Sekitar pukul 22.00, Wikana dan Darwis datang ke rumah Soekarno di Pegangsaan Timur 56 untuk mendesak proklamasi Kemerdekaan segera diaksanakan. Namun, Soekarno tetap berpendapat bahwa Jepang masih berkuasa secara de facto.

ADVERTISEMENT

Akibat perbedaan pendapat ini, para pemuda meninggalkan kediaman Soekarno pada pukul 24.00. Kemudian berdasarkan hasil rapat larut malam di Jl Cikini 71 Jakarta, para golongan muda sepakat dengan usulan Djohar Nur untuk segera membawa Soekarno dan Hatta dari rumah mereka.

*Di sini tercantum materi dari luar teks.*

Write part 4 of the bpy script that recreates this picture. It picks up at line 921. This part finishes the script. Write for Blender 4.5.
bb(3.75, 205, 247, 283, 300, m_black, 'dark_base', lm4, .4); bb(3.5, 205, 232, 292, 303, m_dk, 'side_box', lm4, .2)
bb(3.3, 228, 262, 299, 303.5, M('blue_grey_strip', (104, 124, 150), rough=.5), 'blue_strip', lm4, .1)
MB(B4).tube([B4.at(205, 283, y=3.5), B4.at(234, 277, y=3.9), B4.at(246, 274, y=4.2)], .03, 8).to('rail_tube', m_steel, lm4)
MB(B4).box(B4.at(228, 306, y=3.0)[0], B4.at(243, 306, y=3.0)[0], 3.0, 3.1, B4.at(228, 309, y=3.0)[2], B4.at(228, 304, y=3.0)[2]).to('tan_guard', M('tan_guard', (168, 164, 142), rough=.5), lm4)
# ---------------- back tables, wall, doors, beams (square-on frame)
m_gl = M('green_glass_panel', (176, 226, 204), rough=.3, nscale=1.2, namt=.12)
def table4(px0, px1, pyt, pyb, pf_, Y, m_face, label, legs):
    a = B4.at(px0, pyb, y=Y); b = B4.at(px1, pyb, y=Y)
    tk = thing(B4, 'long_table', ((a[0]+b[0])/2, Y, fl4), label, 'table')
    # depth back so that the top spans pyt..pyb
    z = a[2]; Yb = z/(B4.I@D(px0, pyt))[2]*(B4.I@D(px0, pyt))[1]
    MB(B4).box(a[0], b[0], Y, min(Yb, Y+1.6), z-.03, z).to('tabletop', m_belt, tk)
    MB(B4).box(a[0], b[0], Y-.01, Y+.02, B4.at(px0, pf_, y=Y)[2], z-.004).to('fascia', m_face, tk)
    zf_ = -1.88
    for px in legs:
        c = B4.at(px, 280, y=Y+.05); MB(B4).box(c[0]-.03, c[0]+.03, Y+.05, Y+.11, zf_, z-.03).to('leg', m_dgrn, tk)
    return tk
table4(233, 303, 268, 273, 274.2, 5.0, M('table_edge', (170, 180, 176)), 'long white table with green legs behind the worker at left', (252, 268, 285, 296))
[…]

Chaerul Saleh, yang memimpin rapat, menegaskan keputusan tersebut dengan mengatakan, "Kita harus segera membawa Bung Karno dan Bung Hatta dari tangan Jepang dan melaksanakan proklamasi pada 16 Agustus 1945," seperti dikutip dari Nasionalisme Pemuda oleh Seto Galih Pratomo.

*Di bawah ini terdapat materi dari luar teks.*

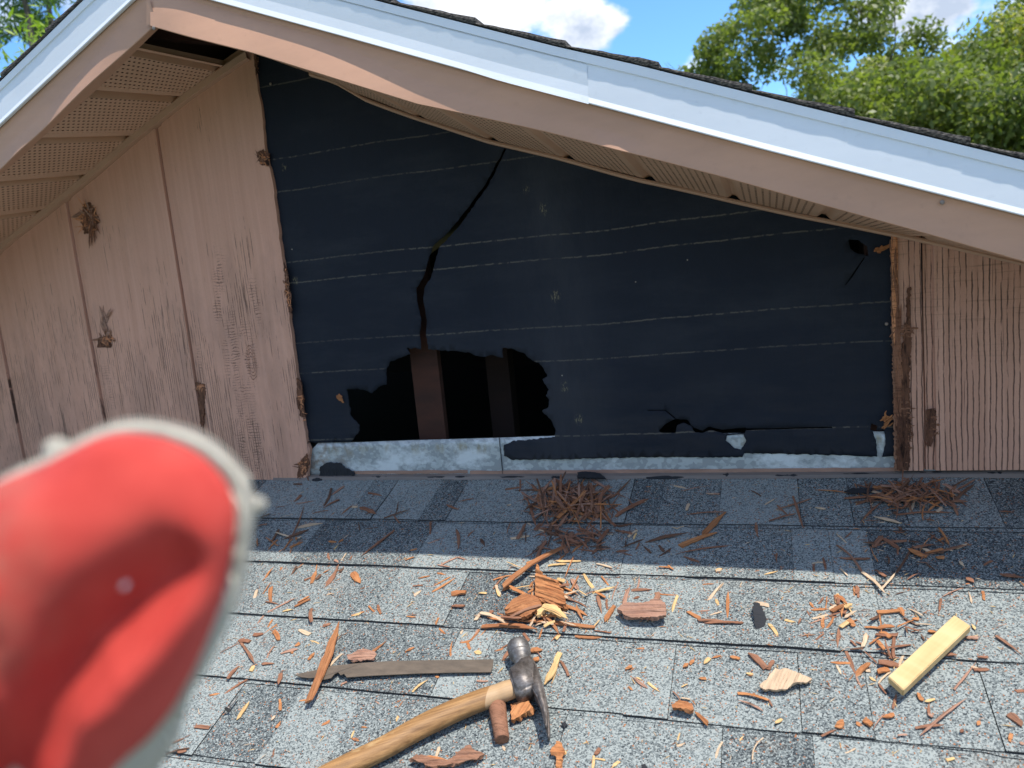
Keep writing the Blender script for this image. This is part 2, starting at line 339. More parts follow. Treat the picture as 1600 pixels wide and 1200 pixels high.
def m_leaf(name, c1, c2, c3):
    m, nt, b = mat(name)
    t = nd(nt, 'ShaderNodeAttribute', attribute_name='tone').outputs['Fac']
    col = mixc(nt, rng(nt, t, 0, .6), c1, c2); col = mixc(nt, rng(nt, t, .75, 1), col, c3)
    setb(nt, b, col, .45, spec=.4)
    tr = nd(nt, 'ShaderNodeBsdfTranslucent', {'Color': mixc(nt, 1.0, col, (1.3, 1.5, .5), 'MULTIPLY')})
    ms = nd(nt, 'ShaderNodeMixShader', {0: .45, 1: b.outputs[0], 2: tr.outputs[0]})
    nt.links.new(ms.outputs[0], nt.nodes['Material Output'].inputs[0])
m_leaf('leaf_oak', (.10, .135, .04), (.20, .235, .075), (.38, .38, .15))
m_leaf('leaf_olive', (.11, .15, .04), (.215, .25, .07), (.46, .40, .09))
m_leaf('leaf_lime', (.15, .24, .03), (.30, .40, .05), (.42, .48, .08))
m_leaf('leaf_pine', (.06, .12, .045), (.12, .2, .06), (.2, .3, .09))
m, nt, b = mat('bark'); setb(nt, b, mixc(nt, noi(nt, OBJC(nt), 12, 5, .7), (.06, .05, .04), (.2, .17, .14)), .95, bump=noi(nt, OBJC(nt), 30, 5), bs=.8, bd=.02)
m, nt, b = mat('grass'); setb(nt, b, mixc(nt, noi(nt, OBJC(nt), 1.2, 8, .7), (.04, .07, .02), (.11, .13, .045)), .95, bump=noi(nt, OBJC(nt), 30, 5), bs=.8, bd=.05)
M = MATS

# ------------------------------------------------------------------ object helpers
def link(name, me, parent=None, smooth=False):
    o = bpy.data.objects.new(name, me); COL.objects.link(o)
    if parent is not None: o.parent = parent
    if smooth:
        for p in me.polygons: p.use_smooth = True
    return o
def mesh_from(name, vs, fs, mats, fmat=None, parent=None, smooth=False):
    me = bpy.data.meshes.new(name); me.from_pydata([tuple(v) for v in vs], [], fs)
    for mm in (mats if isinstance(mats, (list, tuple)) else [mats]): me.materials.append(mm)
    if fmat: me.polygons.foreach_set('material_index', fmat)
    me.update()
    return link(name, me, parent, smooth)
def tag(o, label=None, cat=None, group=None, kind=None):
    if label: o['label'] = label
    if cat: o['category'] = cat
    if group: o['group'] = group
    if kind: o['kind'] = kind
    return o
def empty(name, loc=(0, 0, 0)):
    o = bpy.data.objects.new(name, None); COL.objects.link(o); o.location = loc; o.empty_display_size = .05
    return o
def inpoly(P, poly):
    x, y = P[:, 0], P[:, 1]; c = np.zeros(len(P), bool); n = len(poly)
    for i in range(n):
        x1, y1 = poly[i]; x2, y2 = poly[(i+1) % n]
        if y1 == y2: continue
        k = ((y1 > y) != (y2 > y)) & (x < (x2-x1)*(y-y1)/(y2-y1)+x1); c ^= k
    return c
def rough_poly(poly, step, amp, seed=0, closed=True):
    out = []; r = random.Random(seed)
    n = len(poly)
    for i in range(n if closed else n-1):
        a = Vector(poly[i]); b2 = Vector(poly[(i+1) % n]); L = (b2-a).length; k = max(1, int(L/step))
        nrm = Vector((-(b2-a).y, (b2-a).x)).normalized() if L > 0 else Vector((0, 0))
        for j in range(k):
            p = a.lerp(b2, j/k)
            if j > 0: p = p + nrm*r.uniform(-amp, amp)
            out.append((p.x, p.y))
    if not closed: out.append(tuple(poly[-1]))
    return out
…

Pada dini hari sekitar pukul 03.00 WIB, para pemuda melaksanakan rencana mereka. Singgih meminta Soekarno bergabung dengan mereka.

Soekarno setuju, meminta agar Fatmawati, Guntur (yang saat itu berusia sekitar delapan bulan), serta Hatta ikut serta. Menjelang subuh (sekitar pukul 04.00 WIB) pada 16 Agustus 1945, mereka menuju Rengasdengklok.

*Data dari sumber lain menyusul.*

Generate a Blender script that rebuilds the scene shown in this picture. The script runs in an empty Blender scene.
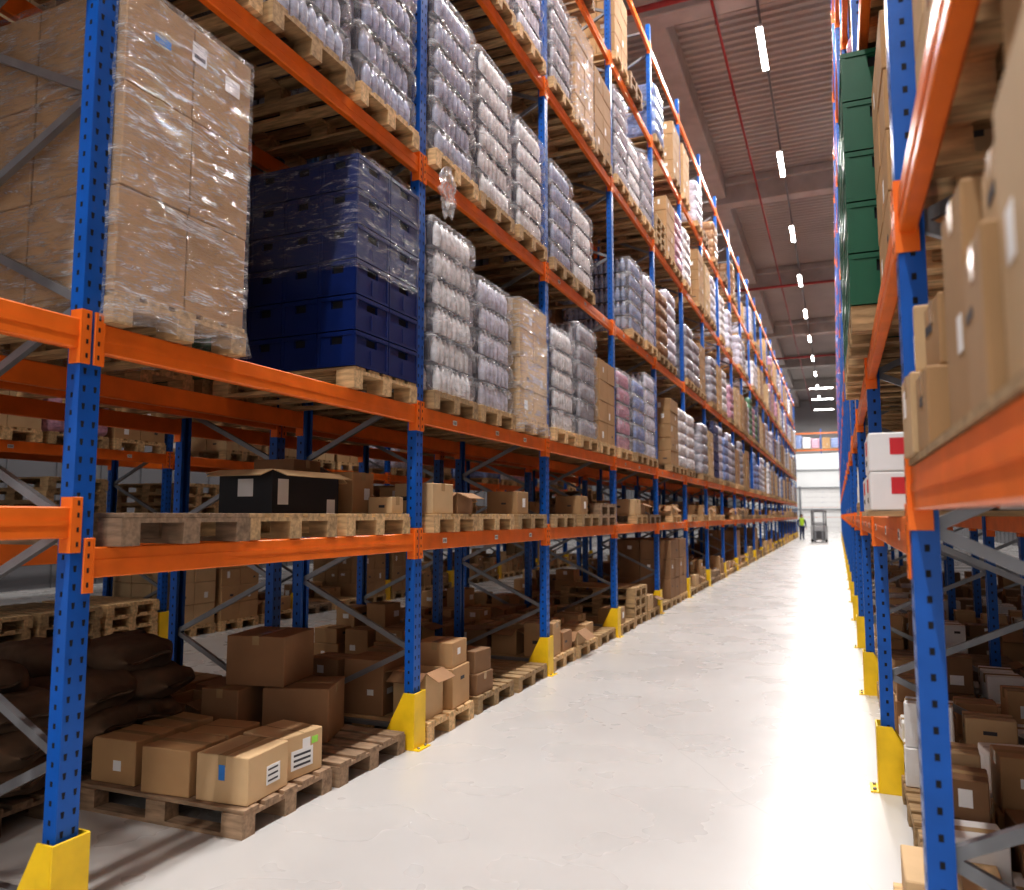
import bpy, math, random
from mathutils import Vector, Matrix, noise
random.seed(7)
scene = bpy.context.scene

# ------------------------------------------------------------------ materials
def new_mat(name):
    m = bpy.data.materials.new(name); m.use_nodes = True
    nt = m.node_tree
    for n in list(nt.nodes): nt.nodes.remove(n)
    out = nt.nodes.new('ShaderNodeOutputMaterial')
    b = nt.nodes.new('ShaderNodeBsdfPrincipled')
    nt.links.new(b.outputs[0], out.inputs[0])
    return m, nt, b, out

def mat(name, col, rough=.5, metal=0., var=.12, scale=6., stretch=(1,1,1), bump=0., bscale=40., objcol=False, rnd=0., spec=.5, bdist=.01):
    m, nt, b, out = new_mat(name)
    L = nt.links
    tc = nt.nodes.new('ShaderNodeTexCoord')
    mp = nt.nodes.new('ShaderNodeMapping'); mp.inputs['Scale'].default_value = stretch
    L.new(tc.outputs['Object'], mp.inputs[0])
    nz = nt.nodes.new('ShaderNodeTexNoise'); nz.inputs['Scale'].default_value = scale; nz.inputs['Detail'].default_value = 4
    L.new(mp.outputs[0], nz.inputs['Vector'])
    mr = nt.nodes.new('ShaderNodeMapRange')
    mr.inputs['From Min'].default_value = .3; mr.inputs['From Max'].default_value = .7
    mr.inputs['To Min'].default_value = 1-var; mr.inputs['To Max'].default_value = 1+var
    L.new(nz.outputs[0], mr.inputs[0])
    oi = nt.nodes.new('ShaderNodeObjectInfo')
    fac = mr.outputs[0]
    if rnd > 0:
        r2 = nt.nodes.new('ShaderNodeMapRange'); r2.inputs['To Min'].default_value = 1-rnd; r2.inputs['To Max'].default_value = 1+rnd
        L.new(oi.outputs['Random'], r2.inputs[0])
        mu = nt.nodes.new('ShaderNodeMath'); mu.operation = 'MULTIPLY'
        L.new(fac, mu.inputs[0]); L.new(r2.outputs[0], mu.inputs[1]); fac = mu.outputs[0]
    vm = nt.nodes.new('ShaderNodeVectorMath'); vm.operation = 'SCALE'
    if objcol: L.new(oi.outputs['Color'], vm.inputs[0])
    else: vm.inputs[0].default_value = col[:3]
    L.new(fac, vm.inputs['Scale'])
    L.new(vm.outputs[0], b.inputs['Base Color'])
    b.inputs['Roughness'].default_value = rough
    b.inputs['Metallic'].default_value = metal
    b.inputs['Specular IOR Level'].default_value = spec
    if bump > 0:
        n2 = nt.nodes.new('ShaderNodeTexNoise'); n2.inputs['Scale'].default_value = bscale
        L.new(mp.outputs[0], n2.inputs['Vector'])
        bp = nt.nodes.new('ShaderNodeBump'); bp.inputs['Strength'].default_value = bump; bp.inputs['Distance'].default_value = bdist
        L.new(n2.outputs[0], bp.inputs['Height']); L.new(bp.outputs[0], b.inputs['Normal'])
    return m

BLUE = mat('rack_blue_paint', (.006,.105,.44), .36, var=.1, bump=.05)
ORANGE = mat('rack_orange_paint', (.84,.19,.020), .38, var=.1)
GALV = mat('galvanised_steel', (.28,.29,.31), .4, .6, var=.15)
YELLOW = mat('guard_yellow_paint', (.90,.60,.02), .4, var=.12)
DARK = mat('dark_hole', (.010,.011,.016), .8)
WOOD = mat('pallet_wood', (.50,.34,.18), .8, var=.35, scale=4, stretch=(1.5,9,9), bump=.3, rnd=.35)
WOOD2 = mat('pallet_wood_dark', (.27,.185,.12), .85, var=.35, scale=4, stretch=(1.5,9,9), bump=.3, rnd=.3)
CARD = mat('cardboard_tan', (.42,.26,.13), .8, var=.1, scale=3, rnd=.18)
CARD2 = mat('cardboard_brown', (.29,.165,.085), .8, var=.12, scale=3, rnd=.2)
CARD3 = mat('cardboard_pale', (.55,.385,.22), .8, var=.1, scale=3, rnd=.12)
TAPE = mat('parcel_tape', (.44,.31,.17), .25, var=.05)
SEAM = mat('carton_seam', (.12,.07,.035), .9)
LABEL = mat('paper_label', (.8,.8,.8), .6, var=.04)
INK = mat('print_ink', (.06,.06,.07), .7)
REDINK = mat('red_print', (.6,.03,.04), .6)
BLUEINK = mat('blue_label', (.05,.25,.7), .5)
GREENL = mat('green_label', (.35,.75,.1), .5)
WHITEC = mat('white_carton', (.78,.77,.76), .6, var=.05)
PET = mat('bottle_plastic', (.7,.7,.8), .18, objcol=True, var=.18, scale=9)
PETLBL = mat('bottle_label', (.45,.47,.58), .4, objcol=True, var=.35, scale=12)
CAP = mat('bottle_cap', (.75,.76,.82), .4, var=.1)
CORE = mat('pack_core', (.06,.06,.09), .8, var=.3, scale=15)
CRATE = mat('crate_plastic', (.01,.04,.2), .35, objcol=True, var=.08)
BURLAP = mat('burlap_sack', (.17,.11,.07), .9, var=.25, scale=8, bump=.4, bscale=150, rnd=.15)
BLACKP = mat('black_carton', (.02,.022,.028), .5, var=.1)
CONC = mat('ceiling_concrete', (.44,.40,.38), .85, var=.12, scale=1.5)
DECK = mat('ceiling_deck_steel', (.44,.40,.38), .6, .0, var=.06, scale=.6)
WALLM = mat('wall_panel_paint', (.55,.55,.56), .6, var=.05, scale=.5)
WALLD = mat('wall_panel_dark', (.13,.13,.14), .7, var=.05, scale=.5)
WHITEW = mat('partition_white_paint', (.72,.74,.75), .5, var=.04, scale=.5)
REDP = mat('sprinkler_red_paint', (.32,.03,.03), .4)
RUBBER = mat('tyre_rubber', (.02,.02,.02), .8)
TRUCKG = mat('truck_light_grey', (.55,.56,.58), .35)
TRUCKD = mat('truck_dark_grey', (.08,.08,.09), .45)
SKIN = mat('skin', (.55,.32,.22), .5)
HIVIS = mat('hi_vis_vest', (.55,.85,.05), .6)
NAVY = mat('navy_workwear', (.02,.03,.09), .8)
HAIR = mat('hair_brown', (.05,.03,.02), .7)
FARFILM = mat('film_wrapped_bottles', (.6,.6,.7), .22, objcol=True, var=.34, scale=14, stretch=(1,1,1.6), bump=.9, bscale=16, bdist=.02)

def emis(name, col, s):
    m, nt, b, out = new_mat(name)
    b.inputs['Base Color'].default_value = (.9,.9,.9,1)
    b.inputs['Emission Color'].default_value = (*col,1)
    b.inputs['Emission Strength'].default_value = s
    return m
LED = emis('led_tube', (1,.97,.95), 25)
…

Di hari yang sama, seharusnya diadakan pertemuan PPKI di Jakart. Soekarno dan Hatta yang dibawa ke Rengasdenglok praktis tidak hadir. Ahmad Soebardjo segera mencari kedua tokoh tersebut. Setelah bertemu dengan Yusuf Kunto dan Wikana, terjadi kesepakatan. Ahmad Soebardjo diantar ke Rengasdengklok oleh Yusuf Kunto.

Rumah Rengasdengklok

Riders KTM mengunjungi Museum Sejarah Rengasdengklok di Karawang, Jawa Barat.Museum Sejarah Rengasdengklok di Karawang, Jawa Barat yang merupakan rumah Djiauw Kie Siong. Foto: Pradita Utama

Rumah yang mereka tuju terletak di Dusun Kalijaga, RT 1/RW 04, Nomor 1533, Desa Rengasdengklok Utara, Kabupaten Karawang, Jawa Barat.

Rumah di tepi Sungai Citarum itu berdiri diri atas tanah 10 x 30 meter persegi, dengan ata penting, tanpa dinding beranda depan, dinding rumah campuran papan dan bambu, serta lantai ubin rumah yang merah terkelupas dan tak rata, seperti dikutip dari Tokoh-Tokoh Etnis Tionghoa di Indonesia oleh Sam Setyautama dan Suma Mihardja

Rumah Djiauw Kie Siong itu dianggap aman dari pengawasan Jepang. Namun, bukan berarti mereka yang dalam perjalanan ke sana pasti aman dari pantauan Jepang.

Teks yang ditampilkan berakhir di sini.